I remember reading once, a long time ago, that a famous science fiction writer (Asimov?) predicted that robots would be designed to look like human beings. His reasoning was impeccable. Humans would more readily accept machine intelligences if they physically resembled people, and that robots would be designed so they could easily use human tools, operate human machinery and vehicles and function in facilities designed for people.
Today we know better. Intelligent devices and industrial robots are configured for efficiency of use and manufacture. No effort is made to make them resemble people or to look and perform like pre-digital machines. In fact, humans are now being forced to learn how to act in awkward and non-intuitive ways. Older devices, such as TV sets, automobiles and telephones, were usable even by people who had never used one before: if you knew how to drive a car, you could step into any car manufactured anywhere in the world and drive it off the lot. You didn’t have to read a manual (or DVD or downloaded instructions) to operate a telephone or TV set.
Granted, much of this complexity of operation is due to the fact that modern digital appliances are much more capable and flexible than their analogue precursors, they can be customized and configured in a variety of ways. Installing and managing these improvements and capabilities can now be accomplished very inexpensively by modifying software, rather than expensively retooling different models during the manufacturing process.
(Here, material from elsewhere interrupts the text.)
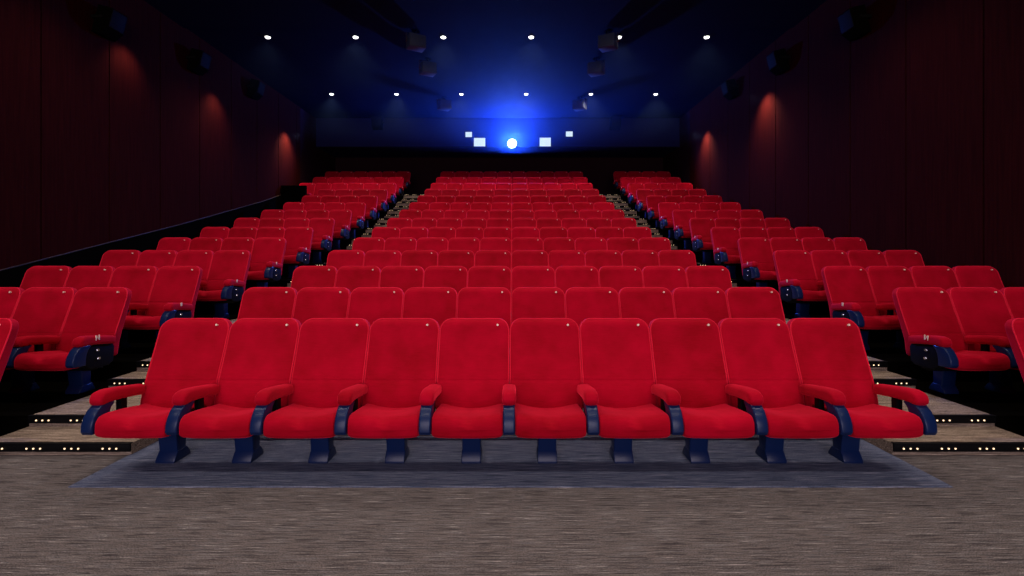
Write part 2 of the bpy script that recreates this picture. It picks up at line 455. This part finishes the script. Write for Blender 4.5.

These changes are only natural, and represent an expected evolution in our relationship to our machines. But the result is that don’t really look like us, or act like us. Fully AI-capable robots, when they come, will not adapt to us and our ways, it will be up to us to change our behavior to meet their needs. Economic and engineering necessity will force us to adapt to the technology, not the other way round. Robby will not speak grammatical English through a tinny speaker, we will communicate through abstract codes transmitted on keyboards and graphic displays. The latter may be virtual holographic depictions, or even be communicated by voice and ear, but it will be in a language unintelligible to contemporary ears. We will adapt, and we will do so for the convenience of the machines, and of those who make and sell them to us. This is the way technology has always worked, from the first stone tools to the present. The only difference is we once only needed to learn new manual skills. Now we will have to modify the way we listen, speak and think.
Science fiction once described an automated security humanoid as a robocop capable of vetting and restraining potential criminals. That’s not what security systems
look like today. There’s nothing humanoid about them at all.
Science fiction was right about one thing after all. We are in danger of surrendering our humanity to our machines. We are becoming subservient to them, not because the machines are inherently evil and wish to enslave us, but because the limitations of machines will force us to adapt to them. After all, we are more adaptable than they are, and we have no shortage of Quislings ready to sell us out.
Machines are only the hardware manifestation of the complex administrative bureaucracy we have installed to manage our civilization. They are the mechanization of bureaucracy. This is the same tyranny the Egyptians submitted to, the price in regimentation and information management, the loss of freedom to organizational efficiency and economic necessity. And the only technologies they had were plow agriculture, copper tools, wooden boats and papyrus. But unless they were in Pharaoh’s court, Egyptians lived like social insects.